Thursday, 11 August 2016

So, I am on my own!


Friday, 28th April

It was strange putting him onto the train. He was excited. We talked last night, in bed, after sex. We both had decided against bondage. He thought he would not be able to relax, and I was not quite in the mood, either. I had given him the diary back earlier. We did not talk about it. I requested can he elaborate that I treat him like a child. That comment had hit me really hard. He was hesitant. He did not think it was the time and place to talk about it. I said I need to know before you go away. I am over protective. And with his digestion. He could not really give specific examples. He regretted saying it. I commented, you would not have said it if you did not feel it. And I admitted, I am over protective and I am trying to work on it. We did not resolve it, I guess we just have to give it time. At least we are talking, and not bottling it up. Something was on his mind, he was fidgeting. I brought up our sleeping arrangements. I asked what he wanted to do. He admitted he would like to stay with me. That is what I wanted. We fell asleep in each others arms. Oooh.
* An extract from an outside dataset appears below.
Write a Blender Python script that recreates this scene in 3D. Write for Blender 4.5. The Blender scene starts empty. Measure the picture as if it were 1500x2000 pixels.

We left for the station in the late morning, he had to clean himself first. I went to the gym for a short session. We took a taxi to the station. We have bought an open ticket, we have not made plans how long he will stay. I am starting work on Tuesday. It is M/s night tonight, people will be surprised we are not there. I went to the club this afternoon, while they were getting ready. I had a long talk with Martin. I was tempted to tell him Ben's experience, it has been on my mind. I wish I did not know. I had messaged Barbara yesterday, we have arranged to Skype. I have a bottle of wine here. I must be really messed up, drinking by myself. He phoned me to say he had arrived safely. He sounded tense, but happy.

I have arranged to spend Walpurgis eve with Stephan tomorrow. He will probably take me drinking!